Rik Mayall could top the charts less than a week after his death after an online campaign by fans sent sales of his failed football song, Noble England, rocketing.

The track, which he recorded for the 2010 World Cup when it failed to chart, jumped 27 places overnight according to data from the Official Charts Company and is now just outside the top 10 at number 11.

Official Charts Company chief executive Martin Talbot said: "Rik Mayall's death this week was a shock to a whole generation of comedy fans - and their reaction in pushing his 2010 single is a reflection of how much he was loved.

"In turn, his new hit also underlines how the Official Singles Chart remains a modern-day barometer of public opinion."

The star, who died aged 56 at his London home on Monday, shot to fame playing poetry-writing anarchist Rick in The Young Ones.

Other roles included Lord Flashheart in Blackadder and the conniving Conservative MP Alan B'Stard in The New Statesman.

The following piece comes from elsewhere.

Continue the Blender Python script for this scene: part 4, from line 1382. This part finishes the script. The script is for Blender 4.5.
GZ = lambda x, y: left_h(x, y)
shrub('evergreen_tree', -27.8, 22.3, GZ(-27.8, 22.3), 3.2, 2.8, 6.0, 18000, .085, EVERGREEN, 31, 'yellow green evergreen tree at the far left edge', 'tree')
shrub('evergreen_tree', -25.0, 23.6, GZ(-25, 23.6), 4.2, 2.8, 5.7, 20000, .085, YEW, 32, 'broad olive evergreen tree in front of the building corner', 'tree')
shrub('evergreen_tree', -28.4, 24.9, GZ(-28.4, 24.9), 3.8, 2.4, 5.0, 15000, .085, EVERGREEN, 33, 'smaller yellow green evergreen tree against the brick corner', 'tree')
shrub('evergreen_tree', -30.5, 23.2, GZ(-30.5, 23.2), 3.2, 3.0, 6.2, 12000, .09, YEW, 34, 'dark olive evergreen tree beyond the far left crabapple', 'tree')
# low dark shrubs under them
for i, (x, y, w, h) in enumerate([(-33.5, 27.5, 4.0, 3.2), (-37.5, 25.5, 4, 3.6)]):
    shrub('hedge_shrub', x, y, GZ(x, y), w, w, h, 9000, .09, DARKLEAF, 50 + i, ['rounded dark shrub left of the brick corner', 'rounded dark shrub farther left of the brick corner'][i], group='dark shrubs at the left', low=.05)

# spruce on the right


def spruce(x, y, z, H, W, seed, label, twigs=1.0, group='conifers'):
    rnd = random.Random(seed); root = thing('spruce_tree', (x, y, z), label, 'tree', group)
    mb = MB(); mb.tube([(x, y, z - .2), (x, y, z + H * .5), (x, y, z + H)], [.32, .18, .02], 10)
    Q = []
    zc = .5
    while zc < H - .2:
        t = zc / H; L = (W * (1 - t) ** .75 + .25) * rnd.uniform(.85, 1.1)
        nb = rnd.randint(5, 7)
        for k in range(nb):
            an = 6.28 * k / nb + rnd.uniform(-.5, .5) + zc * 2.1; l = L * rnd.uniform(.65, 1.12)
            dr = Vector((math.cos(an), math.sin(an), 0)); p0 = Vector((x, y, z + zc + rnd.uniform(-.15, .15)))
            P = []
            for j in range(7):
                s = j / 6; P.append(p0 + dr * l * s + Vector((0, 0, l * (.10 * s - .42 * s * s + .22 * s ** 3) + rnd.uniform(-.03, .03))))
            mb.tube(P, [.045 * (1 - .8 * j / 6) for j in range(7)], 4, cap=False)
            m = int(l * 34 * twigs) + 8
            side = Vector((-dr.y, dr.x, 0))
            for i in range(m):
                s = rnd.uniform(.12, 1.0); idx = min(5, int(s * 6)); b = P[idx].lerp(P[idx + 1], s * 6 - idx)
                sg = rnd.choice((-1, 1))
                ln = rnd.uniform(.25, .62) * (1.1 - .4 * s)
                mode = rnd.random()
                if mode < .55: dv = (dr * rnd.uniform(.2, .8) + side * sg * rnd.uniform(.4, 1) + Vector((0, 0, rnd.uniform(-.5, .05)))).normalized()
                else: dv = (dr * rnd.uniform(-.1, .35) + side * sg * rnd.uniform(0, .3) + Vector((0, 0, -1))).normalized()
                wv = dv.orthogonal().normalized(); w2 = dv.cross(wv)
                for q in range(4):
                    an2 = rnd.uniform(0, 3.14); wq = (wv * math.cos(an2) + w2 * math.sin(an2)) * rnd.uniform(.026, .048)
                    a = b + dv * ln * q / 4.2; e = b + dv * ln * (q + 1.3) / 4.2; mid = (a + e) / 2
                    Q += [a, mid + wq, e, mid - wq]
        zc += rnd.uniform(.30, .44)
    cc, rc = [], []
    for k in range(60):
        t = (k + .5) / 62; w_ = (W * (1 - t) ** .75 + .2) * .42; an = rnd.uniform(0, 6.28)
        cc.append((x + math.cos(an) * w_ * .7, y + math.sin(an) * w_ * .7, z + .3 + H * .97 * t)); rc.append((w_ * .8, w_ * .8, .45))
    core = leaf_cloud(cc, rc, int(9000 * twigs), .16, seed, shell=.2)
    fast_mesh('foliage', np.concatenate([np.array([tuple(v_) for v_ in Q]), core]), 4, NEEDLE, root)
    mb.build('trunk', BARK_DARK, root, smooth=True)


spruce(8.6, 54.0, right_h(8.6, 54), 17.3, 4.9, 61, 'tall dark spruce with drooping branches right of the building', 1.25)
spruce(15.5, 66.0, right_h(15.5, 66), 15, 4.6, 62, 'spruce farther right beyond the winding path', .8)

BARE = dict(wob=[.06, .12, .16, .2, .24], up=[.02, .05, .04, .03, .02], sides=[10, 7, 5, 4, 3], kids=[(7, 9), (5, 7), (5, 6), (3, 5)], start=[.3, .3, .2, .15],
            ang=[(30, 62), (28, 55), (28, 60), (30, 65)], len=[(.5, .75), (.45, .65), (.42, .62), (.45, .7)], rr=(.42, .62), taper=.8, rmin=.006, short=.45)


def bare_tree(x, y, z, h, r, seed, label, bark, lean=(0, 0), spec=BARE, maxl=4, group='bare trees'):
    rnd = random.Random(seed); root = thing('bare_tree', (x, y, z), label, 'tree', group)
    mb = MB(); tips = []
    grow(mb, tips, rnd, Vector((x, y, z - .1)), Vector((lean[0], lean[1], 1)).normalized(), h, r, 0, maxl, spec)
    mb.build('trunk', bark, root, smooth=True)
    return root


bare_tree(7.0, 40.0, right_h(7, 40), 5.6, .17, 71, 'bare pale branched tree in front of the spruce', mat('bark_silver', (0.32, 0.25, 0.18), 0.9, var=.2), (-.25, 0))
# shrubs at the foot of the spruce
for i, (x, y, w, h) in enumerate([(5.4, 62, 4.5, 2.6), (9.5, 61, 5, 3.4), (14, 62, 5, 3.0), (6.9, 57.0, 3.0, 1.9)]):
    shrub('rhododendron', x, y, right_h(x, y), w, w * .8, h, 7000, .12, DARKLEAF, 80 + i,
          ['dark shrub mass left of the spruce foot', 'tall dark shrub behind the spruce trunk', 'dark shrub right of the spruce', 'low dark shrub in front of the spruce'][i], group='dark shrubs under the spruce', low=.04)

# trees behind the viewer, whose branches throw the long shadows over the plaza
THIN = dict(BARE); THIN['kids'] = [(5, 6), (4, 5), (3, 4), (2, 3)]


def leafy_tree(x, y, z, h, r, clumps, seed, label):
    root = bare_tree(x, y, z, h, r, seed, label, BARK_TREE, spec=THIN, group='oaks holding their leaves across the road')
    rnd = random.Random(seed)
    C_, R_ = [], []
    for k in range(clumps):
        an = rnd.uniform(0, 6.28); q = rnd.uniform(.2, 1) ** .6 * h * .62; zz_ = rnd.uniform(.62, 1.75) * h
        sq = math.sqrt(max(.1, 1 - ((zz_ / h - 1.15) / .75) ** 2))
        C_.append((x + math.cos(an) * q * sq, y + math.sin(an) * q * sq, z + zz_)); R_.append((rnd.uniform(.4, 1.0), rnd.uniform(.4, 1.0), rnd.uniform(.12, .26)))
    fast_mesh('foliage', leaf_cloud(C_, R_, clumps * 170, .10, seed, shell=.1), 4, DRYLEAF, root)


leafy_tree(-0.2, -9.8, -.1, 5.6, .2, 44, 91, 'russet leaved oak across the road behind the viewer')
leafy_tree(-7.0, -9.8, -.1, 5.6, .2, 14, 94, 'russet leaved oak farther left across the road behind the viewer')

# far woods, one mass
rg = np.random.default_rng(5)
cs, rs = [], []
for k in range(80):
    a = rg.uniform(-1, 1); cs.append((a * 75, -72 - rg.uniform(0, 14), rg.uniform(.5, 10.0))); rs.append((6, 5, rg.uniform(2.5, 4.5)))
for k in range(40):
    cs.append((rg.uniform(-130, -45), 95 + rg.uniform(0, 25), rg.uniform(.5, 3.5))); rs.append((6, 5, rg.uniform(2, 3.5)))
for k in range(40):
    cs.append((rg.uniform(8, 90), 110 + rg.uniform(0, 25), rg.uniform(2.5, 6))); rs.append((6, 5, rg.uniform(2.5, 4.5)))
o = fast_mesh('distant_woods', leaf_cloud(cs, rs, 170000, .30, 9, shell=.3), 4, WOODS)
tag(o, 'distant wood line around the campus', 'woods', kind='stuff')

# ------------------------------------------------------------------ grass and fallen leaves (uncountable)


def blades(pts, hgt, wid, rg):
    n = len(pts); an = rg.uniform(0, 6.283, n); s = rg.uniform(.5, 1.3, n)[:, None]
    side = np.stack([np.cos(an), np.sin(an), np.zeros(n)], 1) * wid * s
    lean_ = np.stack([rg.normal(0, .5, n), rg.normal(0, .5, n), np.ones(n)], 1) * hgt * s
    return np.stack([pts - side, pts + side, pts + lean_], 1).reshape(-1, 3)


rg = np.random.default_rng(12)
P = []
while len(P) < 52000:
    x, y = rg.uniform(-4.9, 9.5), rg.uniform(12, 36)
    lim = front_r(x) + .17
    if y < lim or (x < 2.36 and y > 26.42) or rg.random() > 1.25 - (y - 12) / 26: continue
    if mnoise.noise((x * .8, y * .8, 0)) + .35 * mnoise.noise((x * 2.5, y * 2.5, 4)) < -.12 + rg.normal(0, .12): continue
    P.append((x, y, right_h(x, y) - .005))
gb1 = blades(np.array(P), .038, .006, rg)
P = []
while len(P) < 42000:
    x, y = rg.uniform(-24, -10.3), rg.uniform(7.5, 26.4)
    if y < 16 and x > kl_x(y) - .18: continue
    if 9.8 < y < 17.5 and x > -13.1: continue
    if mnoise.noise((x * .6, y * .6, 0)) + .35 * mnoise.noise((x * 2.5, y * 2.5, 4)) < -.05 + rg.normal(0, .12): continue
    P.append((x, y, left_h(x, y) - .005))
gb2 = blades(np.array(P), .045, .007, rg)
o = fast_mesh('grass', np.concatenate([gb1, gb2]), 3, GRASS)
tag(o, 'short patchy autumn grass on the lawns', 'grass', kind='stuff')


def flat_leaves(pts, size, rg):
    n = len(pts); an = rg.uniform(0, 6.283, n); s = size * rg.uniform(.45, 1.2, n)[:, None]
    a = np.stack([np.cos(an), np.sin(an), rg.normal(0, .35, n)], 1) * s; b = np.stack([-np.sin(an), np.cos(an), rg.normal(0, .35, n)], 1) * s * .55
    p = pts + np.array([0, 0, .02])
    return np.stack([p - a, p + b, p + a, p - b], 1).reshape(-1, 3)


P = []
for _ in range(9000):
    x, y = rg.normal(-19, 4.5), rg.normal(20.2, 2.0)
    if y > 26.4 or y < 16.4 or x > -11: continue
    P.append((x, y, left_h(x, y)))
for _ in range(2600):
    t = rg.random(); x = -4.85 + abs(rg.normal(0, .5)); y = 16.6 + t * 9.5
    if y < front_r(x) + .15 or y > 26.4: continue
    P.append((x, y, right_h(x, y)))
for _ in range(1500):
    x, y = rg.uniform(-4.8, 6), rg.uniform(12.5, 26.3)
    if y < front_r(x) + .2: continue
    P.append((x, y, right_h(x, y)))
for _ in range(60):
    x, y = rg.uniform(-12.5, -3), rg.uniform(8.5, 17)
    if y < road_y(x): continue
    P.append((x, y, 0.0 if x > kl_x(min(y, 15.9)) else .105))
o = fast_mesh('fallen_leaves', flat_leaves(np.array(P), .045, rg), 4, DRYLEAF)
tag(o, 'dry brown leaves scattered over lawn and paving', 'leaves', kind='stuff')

A post-mortem examination is expected to be carried out today to establish how he died.

An inquest may then be scheduled, depending on the post-mortem result.

Tributes have flooded in for Mayall since his death.

His daughter Bonnie said on Facebook: "My dad was loved not only by my family, but by many many others.

"We will never forget him and neither will the world.

"RIP to the man, the myth, the legend - my wonderful, generous, foul mouthed and hysterical father. My idol now and forever.

"We love you daddy."

His Comic Strip Presents... colleague Peter Richardson, whose son was one of the last people to see the actor alive, said he was happy and healthy in the hours before his death.

Richardson, who directed Mayall in a series of TV shows, told BBC Radio 4's Today programme that his son saw him around half an hour before he died.

He said: "He was happily chatting away and it was very quick, and we still don't quite know what happened, but it was a seizure of some sort."

Mayall, who leaves wife Barbara and three children, Rosie, Sidney and Bonnie, survived an almost-fatal quad bike accident in 1998 which left him in a coma for several days.

Richardson said: "He had 16 years after the quad bike and at the time I don't think people thought he would survive that but he lived for another 16 years and it was just shocking that he went - he was so happy and seemed very healthy when he did go."

Close friend and long-time collaborator Adrian Edmondson said he felt privileged to have shared good times with him at Manchester University, where the pair studied.

He said: "There were times when Rik and I were writing together when we almost died laughing. They were some of the most carefree stupid days I ever had, and I feel privileged to have shared them with him. And now he's died for real. Without me. Selfish bastard."

Stephen Fry, who also starred in Blackadder, said on Twitter: "Simply distraught to hear of the death of Rik Mayall. An authentic comedy genius and a prince among men."

Ben Elton, who was also a university friend of Mayall, said: "I owe him so much. He changed my life utterly when he asked me to co-write The Young Ones with him and he was with me on the day I met my wife. He always made me cry with laughter, now he's just made me cry."

Another less orthodox tribute - in the form of a makeshift blue plaque - was put up in Hammersmith, west London, reading: "Rik Mayall 1958-2014 Punched his friend in the balls on a bench near this spot."

A Scotland Yard spokesman said officers were called by London Ambulance Service to a house in Barnes, south west London, where "a man, aged in his 50s, was pronounced dead at the scene".

He added that the death was not believed to be suspicious.

Mayall was born in Harlow, Essex, to drama teacher parents and launched his comedy career on stage in a duo, the Dangerous Brothers, with Edmondson.